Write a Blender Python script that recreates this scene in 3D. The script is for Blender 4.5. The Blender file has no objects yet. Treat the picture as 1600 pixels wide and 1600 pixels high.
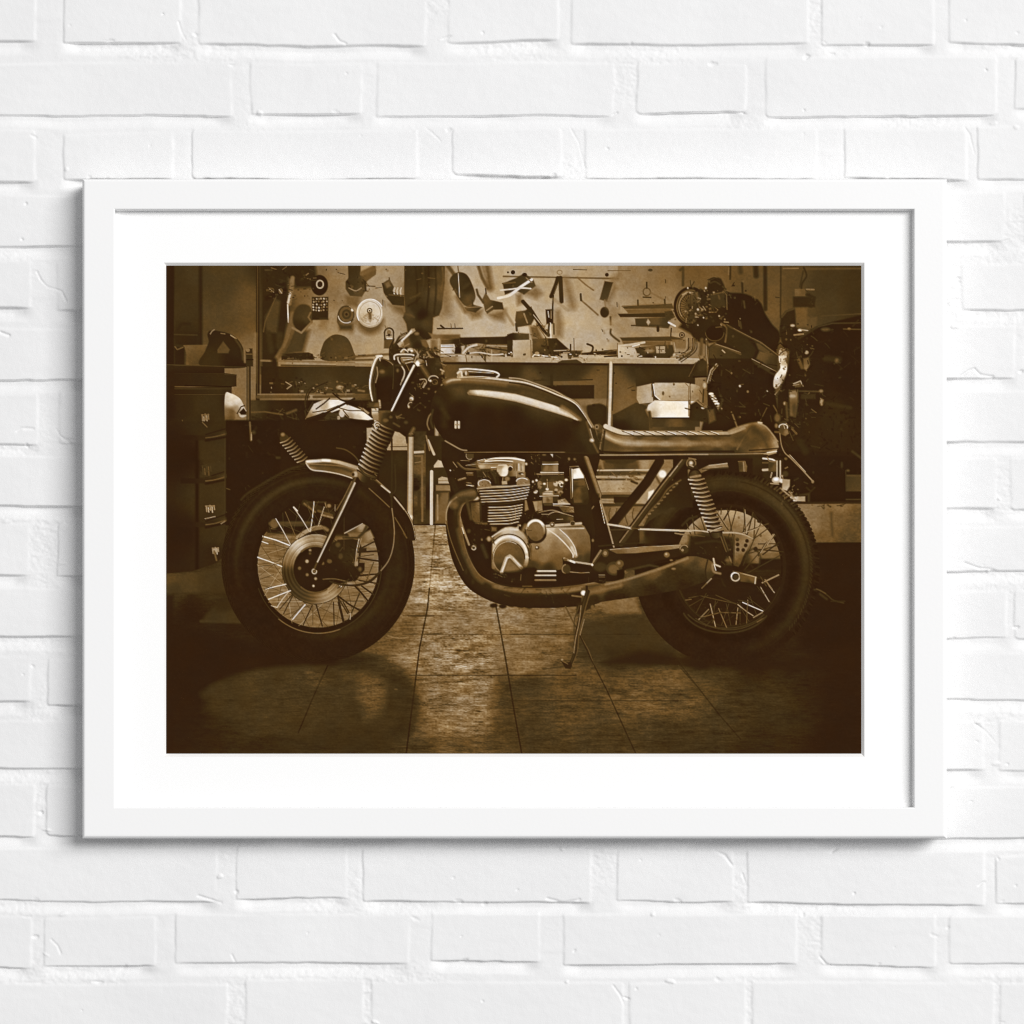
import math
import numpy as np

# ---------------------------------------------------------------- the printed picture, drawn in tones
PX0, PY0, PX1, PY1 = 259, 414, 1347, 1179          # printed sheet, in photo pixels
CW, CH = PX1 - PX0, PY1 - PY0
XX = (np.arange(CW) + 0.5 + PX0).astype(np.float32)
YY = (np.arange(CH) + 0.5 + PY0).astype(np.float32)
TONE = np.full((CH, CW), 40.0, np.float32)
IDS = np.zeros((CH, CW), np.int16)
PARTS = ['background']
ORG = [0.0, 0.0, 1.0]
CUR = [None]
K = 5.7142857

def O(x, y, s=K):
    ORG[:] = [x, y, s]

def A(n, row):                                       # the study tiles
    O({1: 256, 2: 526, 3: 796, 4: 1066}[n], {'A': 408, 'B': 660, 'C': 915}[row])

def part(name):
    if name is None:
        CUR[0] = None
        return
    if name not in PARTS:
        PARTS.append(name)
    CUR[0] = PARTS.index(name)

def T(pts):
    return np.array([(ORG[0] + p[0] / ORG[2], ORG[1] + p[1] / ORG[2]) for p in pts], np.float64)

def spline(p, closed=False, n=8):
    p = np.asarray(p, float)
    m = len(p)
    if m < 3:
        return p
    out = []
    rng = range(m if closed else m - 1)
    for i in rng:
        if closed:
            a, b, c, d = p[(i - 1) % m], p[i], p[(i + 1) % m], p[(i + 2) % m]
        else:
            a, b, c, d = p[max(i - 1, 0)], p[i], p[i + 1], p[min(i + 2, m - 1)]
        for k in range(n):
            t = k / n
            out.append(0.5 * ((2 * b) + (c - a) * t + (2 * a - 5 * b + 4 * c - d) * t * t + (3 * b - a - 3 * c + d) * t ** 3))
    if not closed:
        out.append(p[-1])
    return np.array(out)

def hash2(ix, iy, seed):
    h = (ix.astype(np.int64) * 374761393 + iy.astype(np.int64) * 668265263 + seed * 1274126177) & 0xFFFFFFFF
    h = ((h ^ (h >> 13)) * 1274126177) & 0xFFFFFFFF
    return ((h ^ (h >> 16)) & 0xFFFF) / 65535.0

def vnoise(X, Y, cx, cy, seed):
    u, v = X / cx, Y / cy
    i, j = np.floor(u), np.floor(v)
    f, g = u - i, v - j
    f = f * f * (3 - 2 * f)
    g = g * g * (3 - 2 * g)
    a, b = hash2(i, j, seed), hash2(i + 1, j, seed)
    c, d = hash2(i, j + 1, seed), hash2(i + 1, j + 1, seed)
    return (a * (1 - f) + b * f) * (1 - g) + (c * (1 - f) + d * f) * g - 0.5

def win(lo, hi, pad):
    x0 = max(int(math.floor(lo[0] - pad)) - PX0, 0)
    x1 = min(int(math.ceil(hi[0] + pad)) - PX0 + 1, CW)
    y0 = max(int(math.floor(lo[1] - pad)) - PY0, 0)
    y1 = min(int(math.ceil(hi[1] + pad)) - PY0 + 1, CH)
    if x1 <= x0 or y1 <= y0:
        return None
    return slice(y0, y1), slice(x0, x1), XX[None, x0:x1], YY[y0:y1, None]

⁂

-- Stated goal --
Repeat only the lines between the start of the data and the line with "import numpy as np", including those two lines, and skip the pictures.

-- Written response --
Write a Blender Python script that recreates this scene in 3D. The script is for Blender 4.5. The Blender file has no objects yet. Treat the picture as 1600 pixels wide and 1600 pixels high.
import math
import numpy as np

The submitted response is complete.